Under prior Ohio rules, delivery charges could be excluded or apportioned depending on:

  • Whether the seller imposed the charge
  • Whether the underlying items were taxable
  • Whether delivery was separately stated

HB 315 changes that framework for delivery network companies.

Delivery charges imposed by a delivery network company are now taxable, including charges associated with otherwise nontaxable items such as food.

This removes prior allocation methods that some merchants used when selling mixed carts of taxable and nontaxable goods.

What is a delivery network company

A delivery network company generally refers to a third-party platform that facilitates delivery of goods from merchants to customers, often through app-based systems.

This includes businesses that:

  • Arrange delivery between merchants and customers
  • Collect or facilitate payment
  • Impose delivery-related service charges

Why this matters for sellers

This is a taxability logic change, not a rate increase.

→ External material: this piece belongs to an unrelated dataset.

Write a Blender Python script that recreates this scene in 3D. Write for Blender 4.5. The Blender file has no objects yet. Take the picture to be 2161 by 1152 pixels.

If your Ohio system previously:

  • Allocated delivery fees between taxable and exempt items
  • Excluded grocery delivery from tax
  • Relied on separate statement treatment to avoid taxation

That logic may now be incorrect for delivery network transactions.

Mixed sellers, restaurants, grocery retailers, and merchants integrating third-party delivery APIs face the highest risk of under-collection if systems were not updated after April 3, 2025.

Who this affects

  • Ohio merchants using delivery network companies
  • Restaurants and grocery sellers with mixed taxable sales
  • Marketplace facilitators involved in delivery transactions
  • Finance and engineering teams managing tax allocation logic

Next steps

  1. Review: Identify Ohio transactions involving delivery network companies.
  2. Calculation: Confirm delivery fees are treated as taxable where required.
  3. Reporting: Ensure returns reflect delivery charges appropriately under current Ohio law.